Rank-metric separation in irreducible representations of finite groups
Zeev Dvir
TL;DR
This paper establishes a fundamental link between the rank of deviations from the identity in irreducible finite-group representations and locally decodable codes (LDCs). By extending Efremenko’s reduction, it shows that if a small-rank combination of representation matrices exists, one can construct a linear q-LDC with parameters tied to the rank, thereby transferring lower bounds from LDC theory to representation-theoretic rank bounds.
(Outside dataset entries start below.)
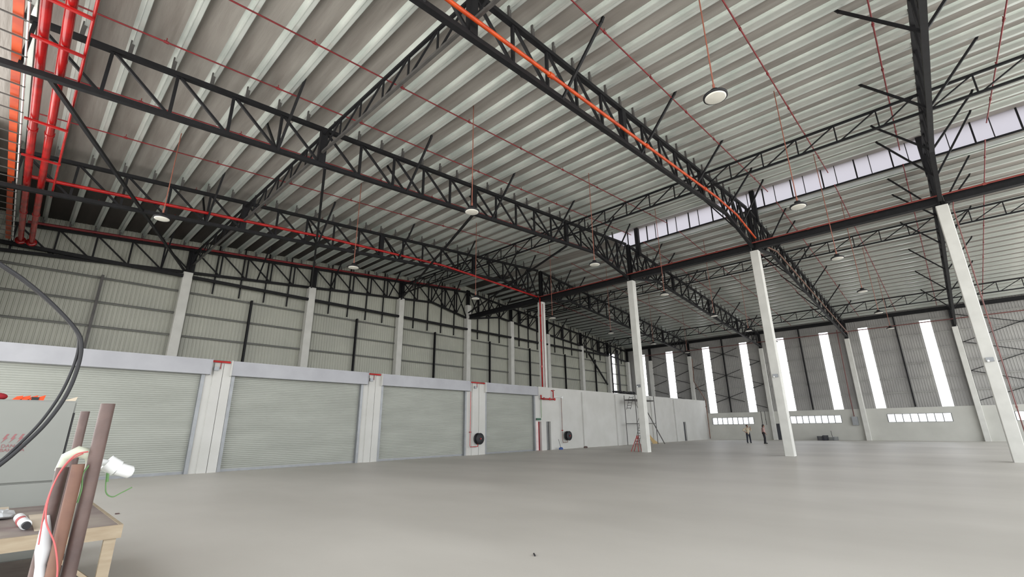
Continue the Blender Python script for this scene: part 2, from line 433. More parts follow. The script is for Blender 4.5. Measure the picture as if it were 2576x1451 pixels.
# ridge beam over the free standing columns
def ibeam(mb, y0, y1, x, z0, z1, w=.3):
    mb.box(x - w / 2, x + w / 2, y0, y1, z0, z0 + .03).box(x - w / 2, x + w / 2, y0, y1, z1 - .03, z1).box(x - .015, x + .015, y0, y1, z0, z1)
for ya, yb, d in ((YP, YO, 'from outer wall to shutter wall'), (YA, YP, 'from shutter wall to the scaffold side column'), (YB_, YA, 'beside the scaffold side column'), (YC, YB_, 'between orange pipe and red riser'), (-9.9, YC, 'past the red riser')):
    mb = MB(); ibeam(mb, ya + .14, yb - .14, XR, 11.7 if ya != YP else 11.7, 12.12)
    tag(mb.build('tie_beam', 'black'), 'deep black steel beam tying the columns, ' + d, 'beam', 'deep tie beams')
# eave beam at the rear wall
mb = MB(); ibeam(mb, YR, 33.2, XB - .45, zt(XB) + .05, zt(XB) + .4, .2)
tag(mb.build('eave_beam', 'black'), 'long black beam under the eave of the rear wall', 'beam')

# ------------------------------------------------------------------ outer ribbed wall
def ribbed_y(mb, xa, xb, y, z0, ztop, pitch=.2, depth=.035, inward=-1):
    x = xa; n = int(round((xb - xa) / pitch)); pitch = (xb - xa) / n
    prof = []
    for i in range(n):
        x = xa + i * pitch
        prof += [(x, 0), (x + pitch * .62, 0), (x + pitch * .72, 1), (x + pitch * .9, 1)]
    prof.append((xb, 0))
    vs = []
    for px, d in prof:
        yy = y + inward * depth * d
        vs += [(px, yy, z0), (px, yy, ztop(px))]
    fs = [(2 * i, 2 * i + 2, 2 * i + 3, 2 * i + 1) for i in range(len(prof) - 1)]
    mb.add(vs, fs)
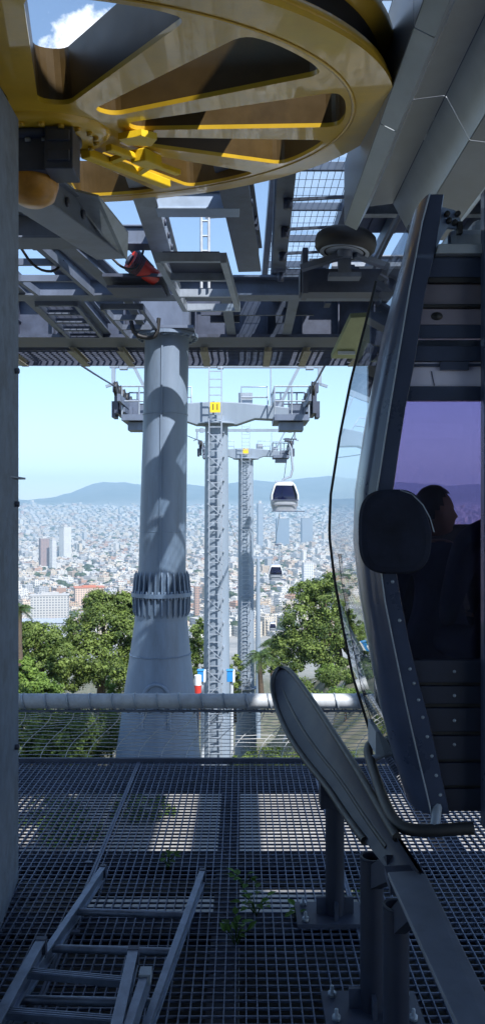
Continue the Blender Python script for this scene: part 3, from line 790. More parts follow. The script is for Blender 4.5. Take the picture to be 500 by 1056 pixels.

The authors prove a concrete bound for 2-LDCs over arbitrary fields, yielding a quantifiable lower bound on rank(ρ(h)−I) in terms of n and |G|, and discuss tightness with explicit group constructions. They also analyze the limitations for q≥3 LDCs, discuss current bounds, and pose conjectures linking LDC lower bounds to rank guarantees in representations, highlighting a deep interdisciplinary connection between coding theory and finite group representations.
Abstract
We give a general lower bound on the rank of matrices of the form $ρ(h) - I$ with $ρ: G \rightarrow GL({\mathbb F}^n)$ an irreducible representation of a finite group $G$. The main tool in the proof is a (strengthening) of a reduction due to Efremenko from low rank matrices spanned by a few images of $ρ$ to Locally Decodable Codes (LDCs), which are a special kind of error correcting codes. We then apply the known results on 2-query LDCs to derive our rank bound.